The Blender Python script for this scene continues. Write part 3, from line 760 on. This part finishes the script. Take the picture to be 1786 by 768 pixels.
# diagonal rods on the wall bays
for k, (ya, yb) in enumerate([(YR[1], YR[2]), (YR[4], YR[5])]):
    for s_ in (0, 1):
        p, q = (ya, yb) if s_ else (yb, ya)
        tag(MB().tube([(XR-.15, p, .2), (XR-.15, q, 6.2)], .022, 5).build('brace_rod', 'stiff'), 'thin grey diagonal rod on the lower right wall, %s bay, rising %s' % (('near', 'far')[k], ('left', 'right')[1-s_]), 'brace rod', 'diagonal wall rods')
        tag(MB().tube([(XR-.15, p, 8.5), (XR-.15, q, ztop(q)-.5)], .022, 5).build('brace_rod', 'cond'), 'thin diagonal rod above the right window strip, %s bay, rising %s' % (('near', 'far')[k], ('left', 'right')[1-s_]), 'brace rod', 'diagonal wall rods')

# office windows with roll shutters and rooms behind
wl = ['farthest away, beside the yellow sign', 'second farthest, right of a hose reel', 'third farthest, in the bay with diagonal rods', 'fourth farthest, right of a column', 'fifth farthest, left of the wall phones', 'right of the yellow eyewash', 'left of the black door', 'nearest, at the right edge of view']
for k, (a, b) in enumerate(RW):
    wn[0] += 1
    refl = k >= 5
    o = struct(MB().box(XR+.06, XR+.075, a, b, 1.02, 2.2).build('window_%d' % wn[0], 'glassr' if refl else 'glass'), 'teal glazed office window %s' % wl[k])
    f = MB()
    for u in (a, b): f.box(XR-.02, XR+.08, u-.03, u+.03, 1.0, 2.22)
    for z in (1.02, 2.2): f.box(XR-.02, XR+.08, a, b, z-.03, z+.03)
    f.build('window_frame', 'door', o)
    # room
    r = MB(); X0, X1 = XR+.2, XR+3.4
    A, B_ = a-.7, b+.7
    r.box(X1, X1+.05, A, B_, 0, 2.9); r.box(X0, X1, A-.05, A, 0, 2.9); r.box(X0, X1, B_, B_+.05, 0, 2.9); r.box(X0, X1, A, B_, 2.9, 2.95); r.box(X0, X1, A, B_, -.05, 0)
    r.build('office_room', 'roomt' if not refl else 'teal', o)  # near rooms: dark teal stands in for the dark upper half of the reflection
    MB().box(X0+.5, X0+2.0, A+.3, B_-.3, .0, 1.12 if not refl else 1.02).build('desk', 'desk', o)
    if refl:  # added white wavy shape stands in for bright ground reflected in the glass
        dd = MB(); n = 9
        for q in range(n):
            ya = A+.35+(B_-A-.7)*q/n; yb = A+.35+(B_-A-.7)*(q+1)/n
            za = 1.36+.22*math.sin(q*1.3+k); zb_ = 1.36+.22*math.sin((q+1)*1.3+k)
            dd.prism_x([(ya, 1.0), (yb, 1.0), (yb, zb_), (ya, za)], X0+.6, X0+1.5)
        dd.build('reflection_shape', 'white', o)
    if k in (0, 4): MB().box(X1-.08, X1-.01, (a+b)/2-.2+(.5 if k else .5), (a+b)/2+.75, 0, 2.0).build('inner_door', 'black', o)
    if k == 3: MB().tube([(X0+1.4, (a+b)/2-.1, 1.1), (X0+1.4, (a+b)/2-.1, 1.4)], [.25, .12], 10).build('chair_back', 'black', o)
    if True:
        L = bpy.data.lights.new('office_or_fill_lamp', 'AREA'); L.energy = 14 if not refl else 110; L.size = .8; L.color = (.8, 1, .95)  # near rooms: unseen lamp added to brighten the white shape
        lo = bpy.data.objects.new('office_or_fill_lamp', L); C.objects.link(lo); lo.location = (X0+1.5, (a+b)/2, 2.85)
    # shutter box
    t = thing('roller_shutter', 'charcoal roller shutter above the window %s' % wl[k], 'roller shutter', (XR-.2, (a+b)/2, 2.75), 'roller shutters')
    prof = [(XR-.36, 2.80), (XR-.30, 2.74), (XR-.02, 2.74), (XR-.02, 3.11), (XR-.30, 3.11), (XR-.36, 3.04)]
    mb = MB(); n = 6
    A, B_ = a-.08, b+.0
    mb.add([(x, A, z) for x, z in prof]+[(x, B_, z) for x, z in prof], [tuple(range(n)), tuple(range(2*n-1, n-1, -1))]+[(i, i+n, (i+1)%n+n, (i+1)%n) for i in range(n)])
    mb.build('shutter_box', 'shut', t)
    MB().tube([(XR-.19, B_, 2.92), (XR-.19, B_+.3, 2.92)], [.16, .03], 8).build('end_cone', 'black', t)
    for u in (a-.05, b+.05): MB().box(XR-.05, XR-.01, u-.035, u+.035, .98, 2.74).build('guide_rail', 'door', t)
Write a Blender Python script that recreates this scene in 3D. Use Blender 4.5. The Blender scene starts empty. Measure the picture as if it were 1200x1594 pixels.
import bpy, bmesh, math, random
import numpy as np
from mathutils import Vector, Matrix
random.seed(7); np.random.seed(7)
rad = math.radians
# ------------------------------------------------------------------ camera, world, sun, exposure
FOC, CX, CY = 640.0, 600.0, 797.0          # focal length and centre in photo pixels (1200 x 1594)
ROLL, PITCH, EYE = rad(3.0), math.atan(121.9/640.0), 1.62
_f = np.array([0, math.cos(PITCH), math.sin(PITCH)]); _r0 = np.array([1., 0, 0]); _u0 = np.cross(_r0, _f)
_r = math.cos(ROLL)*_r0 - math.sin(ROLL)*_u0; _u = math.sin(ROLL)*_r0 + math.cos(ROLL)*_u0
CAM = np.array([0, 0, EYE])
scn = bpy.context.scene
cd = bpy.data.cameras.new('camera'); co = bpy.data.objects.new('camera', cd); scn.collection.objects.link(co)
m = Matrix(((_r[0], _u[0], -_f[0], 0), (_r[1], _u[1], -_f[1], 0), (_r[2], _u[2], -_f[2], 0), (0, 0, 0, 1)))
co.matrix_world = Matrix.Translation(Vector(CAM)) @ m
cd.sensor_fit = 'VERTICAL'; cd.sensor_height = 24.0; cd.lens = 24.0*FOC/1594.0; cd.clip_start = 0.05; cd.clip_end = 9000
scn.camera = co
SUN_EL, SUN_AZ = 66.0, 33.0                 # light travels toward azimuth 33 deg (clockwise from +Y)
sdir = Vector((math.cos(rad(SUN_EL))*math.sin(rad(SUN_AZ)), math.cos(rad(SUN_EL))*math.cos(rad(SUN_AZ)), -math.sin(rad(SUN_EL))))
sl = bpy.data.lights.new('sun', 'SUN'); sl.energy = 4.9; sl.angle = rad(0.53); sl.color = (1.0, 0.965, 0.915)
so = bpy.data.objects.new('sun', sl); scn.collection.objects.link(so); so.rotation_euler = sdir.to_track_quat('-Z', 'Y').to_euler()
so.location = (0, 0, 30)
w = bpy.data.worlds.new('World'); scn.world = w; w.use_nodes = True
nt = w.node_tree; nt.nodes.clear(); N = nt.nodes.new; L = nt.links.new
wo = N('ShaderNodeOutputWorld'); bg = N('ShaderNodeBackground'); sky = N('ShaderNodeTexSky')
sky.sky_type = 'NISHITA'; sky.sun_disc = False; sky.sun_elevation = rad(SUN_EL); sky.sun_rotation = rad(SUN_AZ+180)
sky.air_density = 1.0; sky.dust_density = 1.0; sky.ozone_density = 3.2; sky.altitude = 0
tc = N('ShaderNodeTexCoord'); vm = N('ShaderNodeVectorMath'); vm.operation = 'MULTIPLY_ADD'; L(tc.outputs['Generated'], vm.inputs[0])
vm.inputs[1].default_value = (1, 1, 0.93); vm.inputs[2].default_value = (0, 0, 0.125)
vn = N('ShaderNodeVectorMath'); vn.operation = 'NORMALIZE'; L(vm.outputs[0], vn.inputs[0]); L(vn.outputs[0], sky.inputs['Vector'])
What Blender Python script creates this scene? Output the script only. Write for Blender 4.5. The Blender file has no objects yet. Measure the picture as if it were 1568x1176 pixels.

══════════════════════════════

Copy each line of the records above that carries the word "from".

PROBLEM SOLUTION
The Blender Python script for this scene continues. Write part 3, from line 760 on. This part finishes the script. Take the picture to be 1786 by 768 pixels.
from mathutils import Vector, Matrix
SUN_EL, SUN_AZ = 66.0, 33.0                 # light travels toward azimuth 33 deg (clockwise from +Y)